By Joe MacLeod | Posted 5/30/2001

Ever see that movie Crash? Look, I'm gonna go see The Mummy Returns tonight, so it's not like I'm recommending Crash or anything. You go look at whatever movies you want. I'm just saying, if you saw it, remember when the the weird chick--OK, they're all kinda weird in this flick, but the first weird chick, the one with the squinty eyes who has sex on the front of the airplane at the beginning of the picture and lives with James Spader . . . not in real life lives with James Spader, just in the movie lives with James Spader, with James Spader's character, see?

Anyway, remember when she says that it seems like there's more traffic on the highway? Shit, you know what? Maybe it wasn't her who said that. Her character, I mean. I bet it was James Spader--his character, I mean. I bet it was the character portrayed by the actor James Spader in the major motion picture Crash who said it after he crashed his car. Said that it seemed like there were way more cars on the highway than before. Of course, he didn't put it quite so eloquently, but hey, I'm a professional writer here. Pro-fessional. You could look it up. I gets paid to write. Bwahahahaaa. A paid professional. Talk about a license to steal.

And hey, you don't even need a license to write, you know? I cannot be arrested by the police for what I do on this page, no matter how terrible it might seem, no matter how much of a crime some might consider the leavings I deposit here. I am Immune From Prosecution. And I get paid for this crap. And that's pretty goddamn funny, sez me. And I got a pretty good sense of humor.

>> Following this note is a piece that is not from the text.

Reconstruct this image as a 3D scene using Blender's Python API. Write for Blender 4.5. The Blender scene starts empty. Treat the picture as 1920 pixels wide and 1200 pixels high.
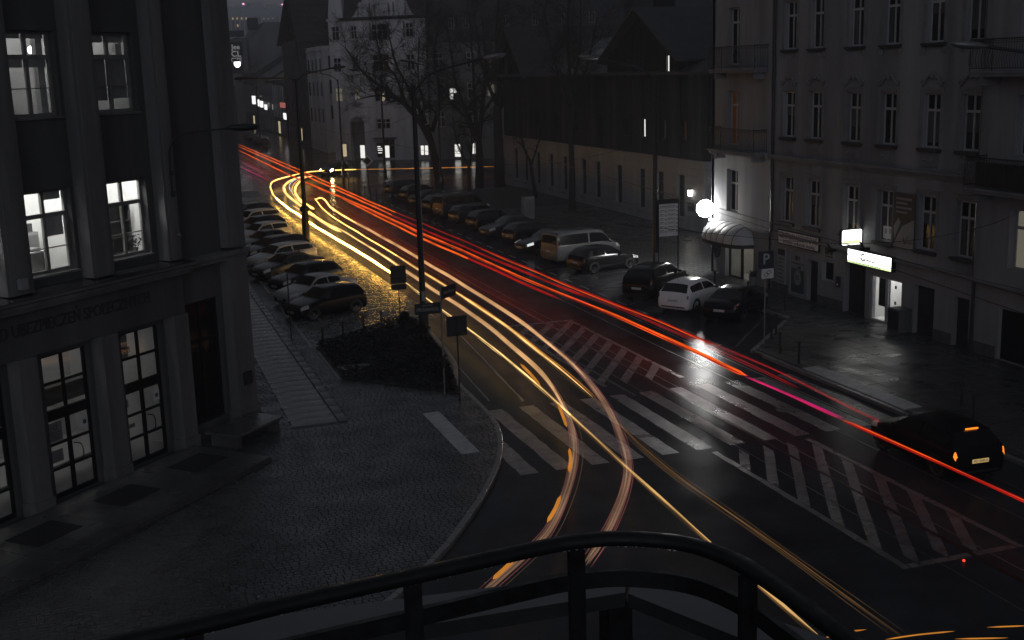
import bpy, math, random
from mathutils import Vector, Matrix, noise
random.seed(7)
S = bpy.context.scene
COL = S.collection
PI = math.pi

# ------------------------------------------------------------------ camera, sky, sun, exposure
cam = bpy.data.objects.new('camera', bpy.data.cameras.new('camera'))
COL.objects.link(cam)
cam.data.lens = 41.25
cam.data.sensor_width = 36.0
cam.data.clip_start = 0.05
cam.data.clip_end = 4000
_r = Vector((0.94610515, -0.32260251, -0.0285074))
_u = Vector((0.0934492, 0.18765767, 0.97777904))
_b = -Vector((0.31008434, 0.92774577, -0.20769083))
cam.matrix_world = Matrix(((_r.x, _u.x, _b.x, 0), (_r.y, _u.y, _b.y, 0), (_r.z, _u.z, _b.z, 11.5), (0, 0, 0, 1)))
S.camera = cam

SUN_EL, SUN_AZ = math.radians(4.0), math.radians(200.0)
w = bpy.data.worlds.new('World')
S.world = w
w.use_nodes = True
nt = w.node_tree
for n in list(nt.nodes):
    nt.nodes.remove(n)
wo = nt.nodes.new('ShaderNodeOutputWorld')
bg = nt.nodes.new('ShaderNodeBackground')
sky = nt.nodes.new('ShaderNodeTexSky')
sky.sky_type = 'NISHITA'
sky.sun_disc = False
sky.sun_elevation = SUN_EL
sky.sun_rotation = SUN_AZ
sky.air_density = 2.0
sky.dust_density = 4.0
hs = nt.nodes.new('ShaderNodeHueSaturation')        # an overcast dusk: the clear-sky colours washed out
hs.inputs['Saturation'].default_value = 0.05
nt.links.new(sky.outputs[0], hs.inputs['Color'])
tint = nt.nodes.new('ShaderNodeVectorMath')
tint.operation = 'MULTIPLY'
tint.inputs[1].default_value = (0.93, 1.0, 1.17)
nt.links.new(hs.outputs[0], tint.inputs[0])
nt.links.new(tint.outputs[0], bg.inputs['Color'])
bg.inputs['Strength'].default_value = 0.085
nt.links.new(bg.outputs[0], wo.inputs['Surface'])

sl = bpy.data.lights.new('sun', 'SUN')
sl.energy = 0.03
sl.angle = math.radians(40)
sl.color = (0.92, 0.96, 1.0)
so = bpy.data.objects.new('sun', sl)
COL.objects.link(so)
so.rotation_euler = (math.radians(25), math.radians(-8), 0)

S.render.engine = 'CYCLES'
S.cycles.use_denoising = True
S.cycles.max_bounces = 5
S.cycles.diffuse_bounces = 3
S.cycles.glossy_bounces = 2
S.cycles.transparent_max_bounces = 12
S.cycles.sample_clamp_indirect = 4.0
S.view_settings.view_transform = 'Standard'
S.view_settings.look = 'None'
S.view_settings.exposure = 0.0
S.view_settings.gamma = 1.0

# ------------------------------------------------------------------ helpers
def rotz(a, loc=(0, 0, 0)):
    return Matrix.Translation(loc) @ Matrix.Rotation(a, 4, 'Z')

def crom(pts, n=6):
    """Catmull-Rom through 3-D points."""
    P = [Vector(p) for p in pts]
    P = [P[0] * 2 - P[1]] + P + [P[-1] * 2 - P[-2]]
    out = []
    for i in range(1, len(P) - 2):
        a, b, c, d = P[i - 1], P[i], P[i + 1], P[i + 2]
        for k in range(n):
            t = k / n
            out.append(0.5 * ((2 * b) + (c - a) * t + (2 * a - 5 * b + 4 * c - d) * t * t + (3 * b - a - 3 * c + d) * t ** 3))
    out.append(P[-2])
    return out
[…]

So I don't know what it is, but I'm pretty sure I just don't like that guy James Spader. And I'm not saying I don't like the characters portrayed by the actor James Spader in his many fine feature-film appearances, and I'm not handing out any of that cable-teevee Bravo channel Inside the Actor's Studio bushwah about how maybe I don't like the "places" he goes to when he transmogrifies his psyche and projects it out in performance when he does "the work." Man, what a crock of shit. I may have a license to steal, but I'm a nickel-and-dimer compared to these actors they got walking around out there, and you don't need a license to act either. What a sweet fucking racket.

So I'm not saying I don't like the part of him (James Spader) that "comes through" in The Dramaturgy of James Spader. I'm saying I think I don't like James Spader himself, personally. And not just because he's got a way-better gig than me, with the acting and the emoting and all that jazz. I'm just saying I don't like this guy. It's not a problem; it's not like I'm lying awake at night, strapped into my circular bed, thinking, James Spader . . . man, I don't like that motherfucker . . . he was so mean to that poor Robert Downey Jr. in the major motion picture Less Than Zero . . . I mean, he was mean to the character portrayed by that poor Robert Downey Jr. in the feature film Less Than Zero, adapted from the book of the same title . . . his character was mean to the other character, I mean . . . that rat-bastard . . . James Spader . . . I didn't like him in that sex, lies, and videotape picture either, even though he had a sympathetic role in that particular film . . . or even Bad Influence, where he again played the part of a sympathetic character opposite "Brat Packer" and current star of the fine television series The West Wing Rob Lowe . . . I hope he never wins an Academy Award . . . James Spader, I mean, not Rob Lowe . . . I got nothing against Rob Lowe . . . don't care one way or the other if Rob Lowe wins some sort of award for acting . . . I'd like to wipe that smirk right off his smug little face . . . talking about Spader here. . . I'm coming for you, Spader . . . you can't hide . . . Spader . . . don't like you . . . close my eyes to sleep and all I see is the Spader . . . didn't like you in Wolf either, James Spader . . . opposite Academy Award-winner Jack Nicholson and Michelle Pfeiffer, whose name is hard to spell and who is easy on the eyes but really isn't too hot of an actor but who I got nothing against her personally . . . damn you, Spader . . . Spader . . . zzz . . . zzz . . . zznx.

So I'm not doing that, really, I'm just pretty sure that if I saw this James Spader guy out on the street, I'd cross over to the other side. I got nothing to say to him. In that movie Crash, he says something about how there's more cars on the highway, I mean his character says it, and I was just thinking the other day driving down Pulaski Highway, like, where'd all these cars come from?